As of late, coming across an article related to climate change, fossil fuels or in fact any ecological disturbance has become relatively unsurprising. As a matter of fact, it is common to come across several articles a day as the struggles increase to tackle animal extinction and the ever-rising temperatures and sea levels.

The hot topic at the moment is the divestment movement: bringing an end to fossil fuel sponsorship. Investing in fossil fuel companies essentially gives them the means to expand operations at a time of a global climate crisis; the logic in bringing an end to this support speaks for itself. Needless to say, large oil companies such as Royal Dutch Shell and BP (two amongst the 20 firms behind a third of all carbon emissions[1]) are loathed by climate activists. It’s no surprise that oil companies are facing the possibility of belonging to a declining industry. In fact, oil companies are priced as if they are going out business, for example, Royal Dutch shares are trading lower than they were 5 years ago. It is also clear that the fossil fuel industry has lost its competitive edge as in the future, renewable energy will be our fastest-growing source of energy. However, this is no big secret to major oil companies, as a matter of fact, Royal Dutch Shell currently spends $2bn a year on developing cleaner energies (including solar and wind). Energy giant ExxonMobil now prides itself on fighting global warming. Due to new innovation and research, it’s now working on reducing carbon emission by capturing about 7 million tonnes of CO2 a year[2]. Whether all this expenditure is chiefly to gain support and ultimately profit, is a much-debated issue. Yet what we can definitely say, is that the major oil giants are ‘progressively positioning themselves for the energy transition[3]’, no matter what their motivations are. We could even go as far as saying that their sizeable capital allocation into the renewable energy sector indicates that they could be transforming themselves into energy companies. Are they themselves beginning to divest from their own industry?

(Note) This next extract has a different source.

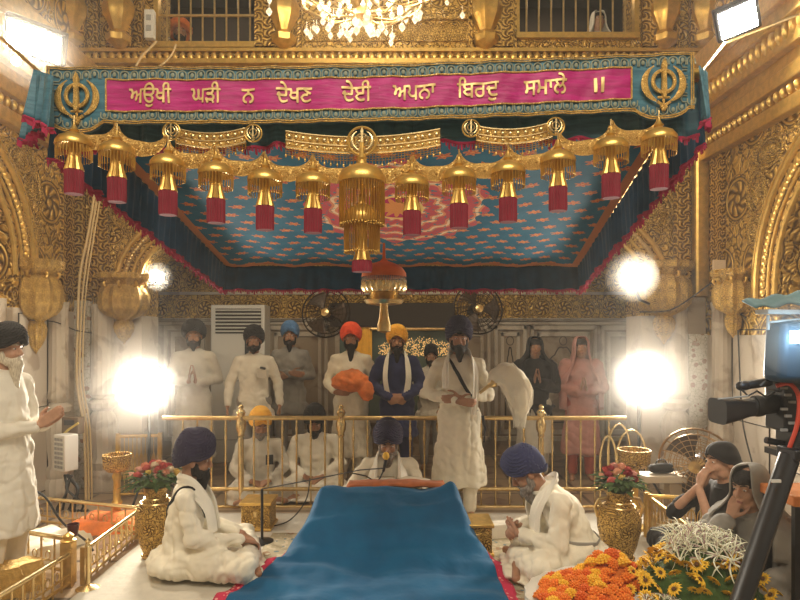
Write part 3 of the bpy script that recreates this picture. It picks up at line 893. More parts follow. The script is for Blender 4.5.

Although climate change defenders see the divestment movement as a ‘moral and pragmatic imperative[4]’, some argue that fossil fuel-free investing is the simpler and more effective option to save the world from climate change. One of the world’s most brilliant innovators, Bill Gates, questions the entire divestment movement by saying that it has ‘reduced about zero tonnes of emissions[5]’. Instead, he suggests investing in green innovation. Nowadays, the necessity for investment falls heavily on low-carbon innovation and companies researching non-carbon energy sources in order to fight carbon emissions and obstruct markets such as fuel. In fact, this investment is urgent if we are to be able to support ourselves with renewable energy in the future. Many companies are now introducing ‘green business models’ – these are the ones to target. Luckily for us, today there is an abundance of businesses across many industries incorporating ecological innovation. For example, choosing to invest in plant-based food producers such as Beyond Meat or newer sustainable clothing brands such as Epoque Evolution or Reformation could definitely be an effective way to tackle global warming.

Yet it seems to me that fossil fuel divestment requires the fossil fuel industry to take responsibility for their significant role in the global climate crisis, without this movement this industry will remain unpunished. Slowly draining money out of the fossil fuel industry highlights its destructive influence on our planet. However, no one is preventing us from also supporting ecological companies and join them in playing their part in the uphill battle against climate change. Perhaps our best action in order to see a positive impact on our planet is to both divest and invest simultaneously.